Injured pit bulls renew concerns about dogfights

Dogfighting is an illegal blood sport, but Lawrence Humane Society officials say they are convinced it is all too common in Douglas County.

Animal cruelty investigators for the society found two pitbulls dumped in southern Douglas County. They said the recently mauled animals are evidence dogfighting is an area problem.

“We know there was a fight,” said Midge Grinstead, Lawrence Humane Society director. “We just didn’t find it.”

The Humane Society received three anonymous calls this weekend. All three callers said a dogfight took place during the weekend. It wasn’t until employees found the two dogs Tuesday morning  one of them was dead  that they knew for sure, Grinstead said.

“I was so angry,” Grinstead said Tuesday. “They told me to come look at the (surviving) dog this morning. I went in the cage, looked at her and just got really upset.”

What Grinstead saw was a brown female pitbull covered in blood, with wounds all over its head, neck and legs. The dog’s mouth was torn open, it was emaciated and had ringworms, said Stacy Hoobler, a cruelty investigator with the Humane Society.

“The people who do this to dogs, I’d like to see the same thing happen to them,” Hoobler said.

Besides fresh bite marks, the dog had a number of old injuries and scars indicating a history of fights. But the dog won’t fight again.

“We’re going to hold her three days,” Grinstead said, “make her as comfortable as we possibly can, and then she’ll have to be euthanized humanely.”

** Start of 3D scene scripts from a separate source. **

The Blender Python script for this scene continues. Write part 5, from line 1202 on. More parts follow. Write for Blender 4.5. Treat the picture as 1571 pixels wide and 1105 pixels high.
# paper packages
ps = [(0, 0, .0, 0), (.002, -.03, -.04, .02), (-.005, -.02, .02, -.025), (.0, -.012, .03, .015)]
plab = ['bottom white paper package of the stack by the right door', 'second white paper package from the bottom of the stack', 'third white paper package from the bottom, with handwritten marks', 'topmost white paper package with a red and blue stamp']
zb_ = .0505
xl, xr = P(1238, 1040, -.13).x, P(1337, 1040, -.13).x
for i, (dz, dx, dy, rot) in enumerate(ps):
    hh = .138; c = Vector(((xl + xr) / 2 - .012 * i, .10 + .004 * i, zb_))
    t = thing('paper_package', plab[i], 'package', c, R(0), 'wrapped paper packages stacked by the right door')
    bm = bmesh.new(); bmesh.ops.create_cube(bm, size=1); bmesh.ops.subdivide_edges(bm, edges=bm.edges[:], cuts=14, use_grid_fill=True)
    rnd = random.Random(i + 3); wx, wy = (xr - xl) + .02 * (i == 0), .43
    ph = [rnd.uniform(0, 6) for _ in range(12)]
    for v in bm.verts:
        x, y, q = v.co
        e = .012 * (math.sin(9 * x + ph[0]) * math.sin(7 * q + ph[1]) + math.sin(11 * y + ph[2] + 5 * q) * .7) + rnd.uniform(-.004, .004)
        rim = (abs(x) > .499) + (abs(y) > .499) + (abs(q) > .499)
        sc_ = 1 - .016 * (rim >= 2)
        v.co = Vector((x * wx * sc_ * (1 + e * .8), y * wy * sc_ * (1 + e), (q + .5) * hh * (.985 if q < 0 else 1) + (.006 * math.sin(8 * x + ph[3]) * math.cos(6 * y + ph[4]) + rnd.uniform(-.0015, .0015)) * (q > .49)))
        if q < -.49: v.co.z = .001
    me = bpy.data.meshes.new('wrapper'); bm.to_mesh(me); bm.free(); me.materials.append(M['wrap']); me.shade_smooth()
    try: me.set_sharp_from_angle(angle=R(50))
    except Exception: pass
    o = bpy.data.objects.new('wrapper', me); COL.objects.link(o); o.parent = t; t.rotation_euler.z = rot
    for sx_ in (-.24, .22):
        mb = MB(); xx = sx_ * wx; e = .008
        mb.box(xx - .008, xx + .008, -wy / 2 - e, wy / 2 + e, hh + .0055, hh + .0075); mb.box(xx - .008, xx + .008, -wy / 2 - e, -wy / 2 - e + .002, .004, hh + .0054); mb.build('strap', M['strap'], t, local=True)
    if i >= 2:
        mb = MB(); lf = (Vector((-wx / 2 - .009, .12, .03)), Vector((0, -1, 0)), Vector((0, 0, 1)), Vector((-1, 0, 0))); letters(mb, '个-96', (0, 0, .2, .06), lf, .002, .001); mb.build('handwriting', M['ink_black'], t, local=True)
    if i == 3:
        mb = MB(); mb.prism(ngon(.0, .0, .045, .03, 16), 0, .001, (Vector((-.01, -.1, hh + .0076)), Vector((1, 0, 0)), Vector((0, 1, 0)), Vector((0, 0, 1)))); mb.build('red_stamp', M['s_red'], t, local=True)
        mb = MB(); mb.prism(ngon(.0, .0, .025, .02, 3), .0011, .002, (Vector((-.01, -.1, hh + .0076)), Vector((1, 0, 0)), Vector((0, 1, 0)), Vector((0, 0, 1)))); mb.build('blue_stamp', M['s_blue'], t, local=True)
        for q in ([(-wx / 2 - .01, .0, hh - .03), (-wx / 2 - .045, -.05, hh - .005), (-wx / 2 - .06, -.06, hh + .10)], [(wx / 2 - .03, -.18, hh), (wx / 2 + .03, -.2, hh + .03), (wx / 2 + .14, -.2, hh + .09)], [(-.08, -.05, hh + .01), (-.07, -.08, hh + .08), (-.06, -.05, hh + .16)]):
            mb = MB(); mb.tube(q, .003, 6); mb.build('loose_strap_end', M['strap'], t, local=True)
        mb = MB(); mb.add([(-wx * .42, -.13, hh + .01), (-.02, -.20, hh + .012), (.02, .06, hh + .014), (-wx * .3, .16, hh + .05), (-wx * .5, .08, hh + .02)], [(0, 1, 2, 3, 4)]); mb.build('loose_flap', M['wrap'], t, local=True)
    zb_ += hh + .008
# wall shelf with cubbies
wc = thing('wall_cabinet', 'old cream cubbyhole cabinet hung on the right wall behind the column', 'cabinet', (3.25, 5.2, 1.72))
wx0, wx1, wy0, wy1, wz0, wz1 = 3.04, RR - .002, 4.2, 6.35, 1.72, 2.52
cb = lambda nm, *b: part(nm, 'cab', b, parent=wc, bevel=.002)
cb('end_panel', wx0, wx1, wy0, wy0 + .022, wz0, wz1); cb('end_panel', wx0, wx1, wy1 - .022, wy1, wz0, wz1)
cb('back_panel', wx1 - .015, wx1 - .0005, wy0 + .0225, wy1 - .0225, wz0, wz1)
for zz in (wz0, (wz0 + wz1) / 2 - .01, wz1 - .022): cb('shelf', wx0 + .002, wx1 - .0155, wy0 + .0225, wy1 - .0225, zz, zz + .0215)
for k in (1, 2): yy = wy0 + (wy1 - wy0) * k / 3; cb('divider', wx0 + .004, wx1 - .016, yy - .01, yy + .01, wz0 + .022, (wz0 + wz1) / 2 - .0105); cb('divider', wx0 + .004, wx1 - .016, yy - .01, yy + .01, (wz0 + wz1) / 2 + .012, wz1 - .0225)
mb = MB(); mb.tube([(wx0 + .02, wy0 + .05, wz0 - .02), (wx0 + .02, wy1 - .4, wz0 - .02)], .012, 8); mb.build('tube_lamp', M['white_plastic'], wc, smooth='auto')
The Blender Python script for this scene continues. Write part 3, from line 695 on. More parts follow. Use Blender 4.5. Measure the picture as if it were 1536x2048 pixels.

Grinstead said the dog can’t be put up for adoption because it might be dangerous.

“We just don’t take the risk of adopting them out,” she said.

The Humane Society, Grinstead said, has a list of 100 names and addresses of people suspected of being involved in dog fighting.

“I do 15 to 20 cruelty investigations a week and at least three to five of those involve pitbulls,” Hoobler said. “And it’s not in one area of town. It’s east, west, north and south. It’s everywhere in the county and in the city.”

Lawrence Police Sgt. Mike Pattrick said the department periodically receives calls about possible dog fights in the city, but officers have not been able to catch anyone in the act.

The Douglas County Sheriff’s Office has not responded to any recent reports of dog fights, but Lt. Kathy Tate said the department will work with the Humane Society investigating this most recent case.

Douglas County Dist. Atty. Christine Kenney said staging a dogfight is a felony and spectators could be charged with a misdemeanor. But Kenney said she can’t recall prosecuting anyone under the state statute.